How did money from slavery help develop Greater Manchester?

Slave-grown cotton in Greater Manchester museums

by Dr Emma Poulter

Too many people treat the history of cotton textile production as if the source of cotton was the moon, and not mainly (though not exclusively) the system of slave labour using people of African descent in the southern USA.

US systems of slavery and cotton production

Cotton is integral to the story of the Industrial Revolution and the wealth on which Manchester was built during the late eighteenth and the majority of the nineteenth centuries. Yet where this cotton came from is rarely discussed. We know, for example, that in 1860 US cotton accounted for over 88% of the cotton imported into Great Britain and that enslaved Africans produced this cotton.

Cotton created enormous wealth for Manchester but it also resulted in massive exploitation of slave-labour on the plantations and, although under very different circumstances, in the cotton mills across the region where men, women and children worked long hours in dangerous conditions for poor pay.

Museum evidence

The wealth and prosperity of industrial Manchester is reflected for example, in the collections made by industrialists housed at the Manchester Museum, Manchester Art Gallery and the Whitworth Art Gallery. At the Museum of Science and Industry there are numerous examples of the merchants and manufacturers who made their money through cotton, with objects, records and machinery belonging to these various businessmen, such as the agreement between Arkwright, Smalley and Thornly regarding the original patent of Arkwright's Water Frame spinning machine. Evidence of the people who made and worked this machinery and lived through events such as the Lancashire cotton famine are housed at the People's History Museum.

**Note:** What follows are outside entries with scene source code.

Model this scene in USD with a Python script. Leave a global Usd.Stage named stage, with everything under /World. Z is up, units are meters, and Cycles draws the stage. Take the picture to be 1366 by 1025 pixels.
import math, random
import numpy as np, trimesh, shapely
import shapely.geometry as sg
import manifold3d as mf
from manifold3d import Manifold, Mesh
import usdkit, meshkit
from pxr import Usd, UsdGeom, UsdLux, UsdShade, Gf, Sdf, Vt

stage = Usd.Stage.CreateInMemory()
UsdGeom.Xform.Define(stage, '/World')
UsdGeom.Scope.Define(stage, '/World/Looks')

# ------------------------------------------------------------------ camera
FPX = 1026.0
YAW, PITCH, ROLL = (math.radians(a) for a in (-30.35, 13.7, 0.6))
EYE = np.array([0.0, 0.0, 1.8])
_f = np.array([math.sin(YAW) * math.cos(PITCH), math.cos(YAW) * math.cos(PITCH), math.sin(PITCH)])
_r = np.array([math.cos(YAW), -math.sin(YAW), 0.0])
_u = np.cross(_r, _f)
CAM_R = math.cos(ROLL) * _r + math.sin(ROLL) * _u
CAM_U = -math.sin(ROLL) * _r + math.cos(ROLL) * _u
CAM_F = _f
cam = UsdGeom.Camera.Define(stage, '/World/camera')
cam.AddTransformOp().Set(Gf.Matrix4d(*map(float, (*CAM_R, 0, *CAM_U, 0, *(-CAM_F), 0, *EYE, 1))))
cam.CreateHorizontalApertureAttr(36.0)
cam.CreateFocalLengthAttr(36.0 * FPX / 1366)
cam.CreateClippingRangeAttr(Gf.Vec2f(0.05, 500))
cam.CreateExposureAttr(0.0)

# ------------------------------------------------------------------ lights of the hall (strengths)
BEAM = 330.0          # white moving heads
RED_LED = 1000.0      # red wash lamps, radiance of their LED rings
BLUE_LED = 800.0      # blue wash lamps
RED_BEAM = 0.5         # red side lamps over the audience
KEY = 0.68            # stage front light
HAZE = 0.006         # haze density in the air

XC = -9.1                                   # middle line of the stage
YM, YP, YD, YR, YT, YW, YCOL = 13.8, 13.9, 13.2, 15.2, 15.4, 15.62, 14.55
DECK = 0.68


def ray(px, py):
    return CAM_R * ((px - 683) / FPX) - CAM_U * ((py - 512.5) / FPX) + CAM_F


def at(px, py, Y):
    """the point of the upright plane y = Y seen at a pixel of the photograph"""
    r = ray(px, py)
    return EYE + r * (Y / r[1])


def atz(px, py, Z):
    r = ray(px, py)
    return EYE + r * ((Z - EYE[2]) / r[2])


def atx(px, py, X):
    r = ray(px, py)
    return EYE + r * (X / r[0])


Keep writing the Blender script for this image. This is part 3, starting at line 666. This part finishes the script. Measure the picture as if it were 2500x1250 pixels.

Collections made by mill workers, mainly of botanical specimens, can also be found at the Manchester Museum. The cotton products made in Greater Manchester during the late eighteenth and in the nineteenth century are shown in sample books at Salford, Bolton, the Museum of Science and Industry and the Whitworth Art Gallery. Examples of twentieth century fabric made for export are at the Whitworth Art Gallery and Bolton, the stamps and labels used to brand these products being found at Bolton, Rochdale and the Museum of Science and Industry. These twentieth century items indicate the continuation of trade between Britain and west Africa after the abolition of the British slave trade and show how Africa remained an important market for British made products.